I stumbled on this pattern while coding an iOS app, and thought it was interesting (and cursed).

ibex10 · May 15, 2025, 5:04am

This may have something to do with protocols. I am anxiously waiting for @Slava_Pestov to comment on the matter.

CrystDragon · May 15, 2025, 9:13am

This is a nice catch!

The general rule I know is: pure Swift methods in extensions cannot be overriden.
However, it gets complicated when the situation involves both protocol extension and inheritance.

Note that in your code, C.foo does not witness A.foo (of course, nor does it override B.foo which is just A.foo):

protocol A {
    func foo()
}

extension A {
    func foo() {
        print("A")
    }
}

class B: A {}

class C: B {
    func foo() {
        print("C")
    }
}

func test() {
    (C() as A).foo()  // does not participate in dynamic dispatches of protocols
    (C() as B).foo()  // does not participate in dynamic dispatches of class inheritance
}
test()

prints "A" instead of "C", this may or may not be what one wants.

overrule · May 15, 2025, 9:20am

I did notice that while testing. It seems that the conformance table for A in B does not refer to a dynamically dispatchable method, so it will always call A.foo, unless you specifically call foo on a variable typed C, which forces me to write a redundant copy of foo in B for intended behavior. Sad! Probably any non final class conforming to a protocol should not use default implementations of it's requirements, which feels like a strong language limitation.

CrystDragon · May 15, 2025, 9:45am

I somewhat agree.

In my personal practice, I always try to avoid retroactively conforming an already existed class hierarchy to a new protocol. When I have to, I must tell my self to remember re-stating every method from the protocol, even some methods have their default implementations in a protocol extension.
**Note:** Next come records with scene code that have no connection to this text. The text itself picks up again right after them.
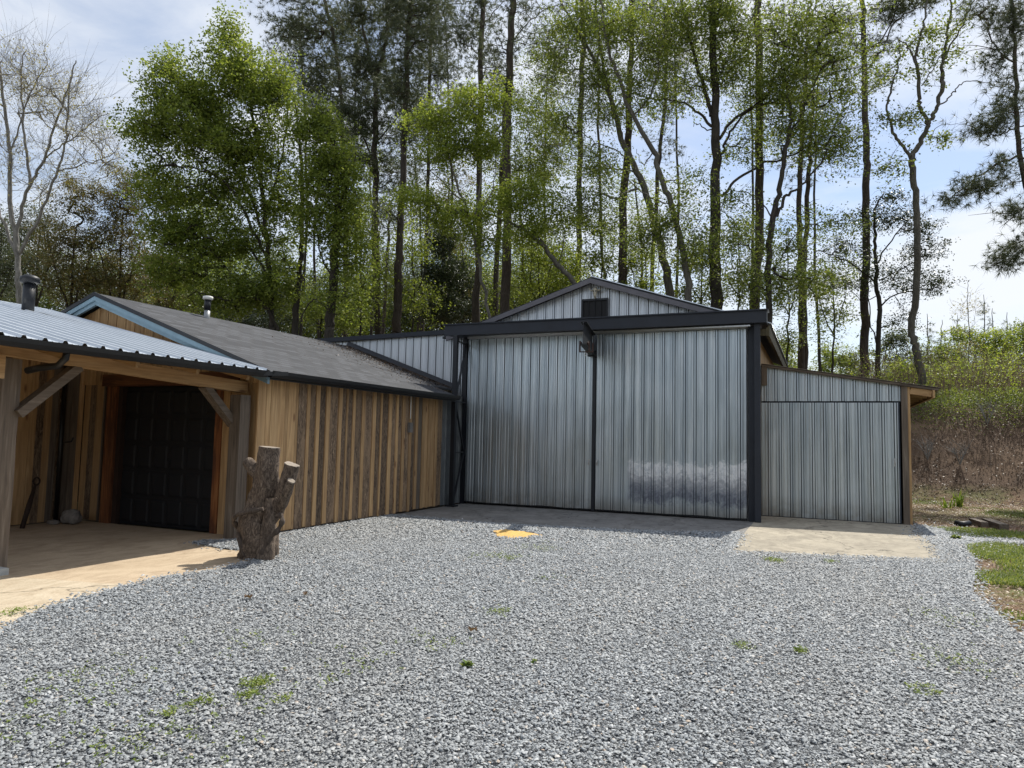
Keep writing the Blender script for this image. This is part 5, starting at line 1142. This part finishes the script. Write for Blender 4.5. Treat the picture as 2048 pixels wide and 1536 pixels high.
# --- bright young maples and understorey in the middle
decid('young_maple', 'bright yellow-green young maple among the pines', 'maple tree', 24,
      [([(985, 700), (965, 560), (940, 450), (905, 340), (880, 240), (870, 200)], (7, 2)), ([(945, 470), (960, 370), (955, 260), (940, 185)], (4, 1.5)), ([(940, 450), (985, 380), (995, 300)], (3, 1)), ([(925, 400), (870, 350), (840, 300)], (3, 1))],
      [(860, 240, 45, 40, 26), (940, 230, 60, 45, 44), (900, 300, 60, 40, 36), (970, 300, 45, 50, 30), (1000, 200, 50, 40, 20), (840, 400, 60, 35, 30), (900, 430, 70, 35, 32), (960, 480, 60, 40, 26)], 101, BK_GREY, LF_YG, 70, .30, .045, mode='flat', rt=.008)
decid('leaning_sapling', 'mossy grey trunk bending left behind the left gable slope', 'tree', 25,
      [([(1175, 700), (1150, 575), (1118, 530), (1090, 495), (1055, 465), (1020, 445), (985, 430)], (11, 10, 10, 9, 7, 5, 3)), ([(1090, 495), (1060, 440), (1050, 380)], (3, 1)), ([(1120, 535), (1130, 470), (1120, 420)], (3, 1))],
      [(1020, 400, 60, 40, 30), (1080, 380, 60, 40, 28), (1110, 440, 50, 40, 26), (960, 430, 50, 30, 16), (1060, 470, 60, 30, 22)], 102, BK_GREY, LF_YG, 70, .32, .045, mode='flat', rt=.008)
US = 'young trees filling the wood behind the hangar'
for i, (x, yb, yt, B, d, mt, lab) in enumerate([
    (720, 690, 430, [(720, 470, 45, 60, 30), (725, 560, 50, 50, 34), (715, 630, 45, 30, 20)], 30, LF_MAPLE, 'green sapling between the broad-trunked maple and the forked pine'),
    (825, 700, 470, [(820, 500, 50, 50, 24), (830, 590, 45, 50, 20)], 31, LF_YG, 'bright sapling right of the thick straight pine'),
    (1075, 700, 480, [(1080, 520, 60, 60, 44), (1060, 600, 60, 45, 34)], 30, LF_YG, 'leafy sapling right of the twin pines'),
    (1130, 700, 500, [(1130, 540, 50, 50, 36), (1120, 600, 50, 40, 24)], 31, LF_YG, 'leafy sapling just left of the gable peak'),
    (1060, 690, 250, [(1070, 250, 50, 60, 30), (1060, 340, 60, 60, 36), (1100, 330, 50, 60, 24)], 34, LF_SPARSE, 'thin-crowned sapling behind the thickest pine'),
    (1200, 700, 420, [(1190, 450, 60, 50, 24), (1215, 530, 50, 50, 24)], 30, LF_SPARSE, 'airy sapling straight behind the gable peak'),
    (1290, 700, 470, [(1290, 520, 50, 40, 18), (1290, 580, 60, 30, 20)], 29, LF_YG, 'airy sapling between the stout pine and the leaning trees'),
    (1400, 700, 470, [(1395, 520, 50, 40, 22), (1400, 590, 50, 30, 20)], 29, LF_SPARSE, 'airy sapling just left of the thick upright tree'),
    (1475, 700, 440, [(1480, 470, 45, 50, 22), (1475, 560, 45, 40, 24)], 30, LF_SPARSE, 'airy sapling just right of the thick upright tree'),
    (1575, 730, 480, [(1575, 500, 45, 60, 20), (1570, 590, 45, 50, 18), (1570, 680, 40, 40, 12)], 31, LF_SPARSE, 'airy sapling left of the close pair of pines'),
    (1665, 770, 520, [(1665, 560, 50, 50, 22), (1660, 640, 50, 45, 18)], 31, LF_SPARSE, 'airy sapling right of the close pair of pines'),
    (640, 690, 560, [(630, 610, 40, 40, 24), (690, 640, 40, 30, 20)], 32, LF_MAPLE, 'low green sapling at the foot of the broad-trunked maple'),
    ]):
    decid('sapling', lab, 'sapling', d, [([(x, yb), (x+3, (yb+yt)/2), (x-2, yt)], (4.5, 1.5)), ([(x+2, (yb*.6+yt*.4)), (x+25, (yb*.3+yt*.7)), (x+32, yt+10)], (2.5, .8)), ([(x+2, (yb*.6+yt*.4)), (x-25, (yb*.35+yt*.65)), (x-30, yt+20)], (2.5, .8))],
          B, 110+i, BK_DARK, mt, 66, .36, .052, mode='flat', rt=.007, group=US, tw=1, twl=.7)
for i, (x, B, d, lab) in enumerate([
    (885, [(885, 480, 28, 40, 26), (885, 550, 42, 50, 46), (885, 620, 50, 45, 50)], 34, 'dark conical cedar in deep shade between the pines'),
    (925, [(925, 560, 25, 50, 24), (925, 630, 32, 40, 26)], 36, 'narrow dark cedar beside the deep shade cedar'),
    (460, [(450, 640, 60, 30, 30), (500, 650, 50, 30, 20)], 38, 'dark evergreen glimpsed below the big green maple')]):
    decid('cedar_tree', lab, 'cedar tree', d, [([(x, 700), (x, 600), (x, 500)], (8, 2))], B, 130+i, BK_DARK, LF_HOLLY, 110, .34, .048, mode='flat', rt=.007)
CG = 'trees deeper in the wood behind the buildings'
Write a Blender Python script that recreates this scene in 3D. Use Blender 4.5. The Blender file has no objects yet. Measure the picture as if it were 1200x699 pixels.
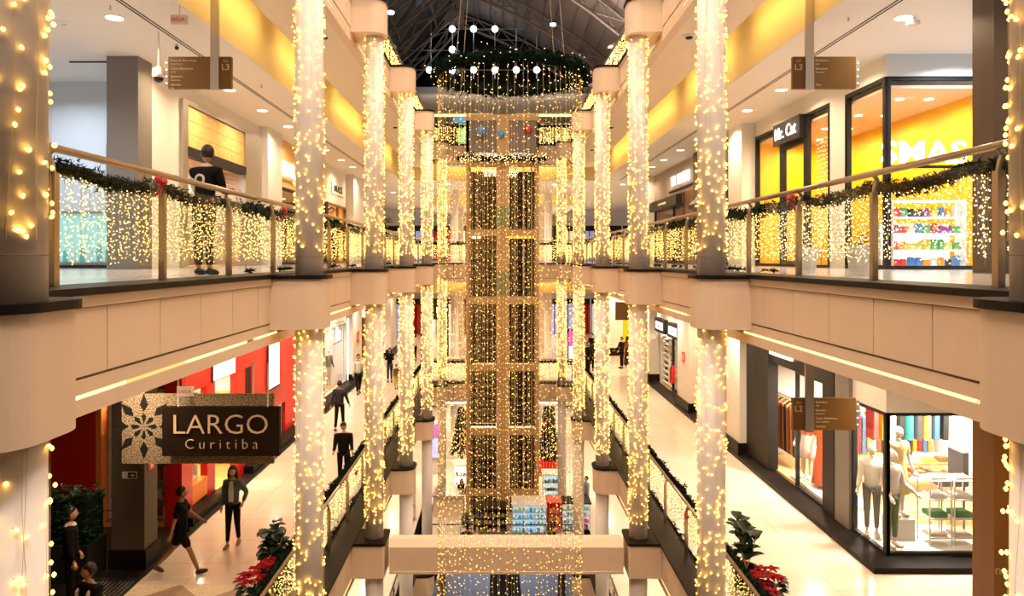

I often resort to this tedious structure:

protocol P {
  func foo()
  func bar()
}

extension P {
  func foo_default() { /* default impl */ }
  func foo() { foo_default() }

  func bar_default() { /* default impl */ }
  func bar() { bar_default() }
}

class Base: P {
  func foo() { foo_default() }
  func bar() { bar_default() }
}
class Derived: Base {}

The mild good side of it, is I can reset overriding when I want:

class FarDescendant: Derived {
  override func foo() { foo_default() }
}

this compensates for the missing :: syntax from C++.
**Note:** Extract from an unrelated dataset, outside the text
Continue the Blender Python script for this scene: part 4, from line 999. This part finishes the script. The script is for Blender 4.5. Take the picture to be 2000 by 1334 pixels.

ibex10 · May 15, 2025, 11:21am

In a scenario like this, it would be good if the compiler emitted a warning or error when it counters a func foo () invoking super.foo () without override in its decl.

QuinceyMorris · May 15, 2025, 4:39pm

It's less of a complication and more of a hole in the Swift language. There is a protocol inheritance chain running through a conformance hierarchy, and a class inheritance chain running through a class hierarchy, but the language doesn't really define how to connect the two when used together.

The statically-dispatched protocol extension method "feature" just sits in the middle of this hole, but it's an accidental overlap rather than a (partial) solution.

I would state the general "rule" as: don't attempt to mix protocol and class inheritance for a function signature. Whatever you'd be hoping for, probably isn't going to be the result.

xwu · May 15, 2025, 7:07pm

This is issue SR-103, tracked since at least 2015. It was (most recently?) discussed on these forums in 2019.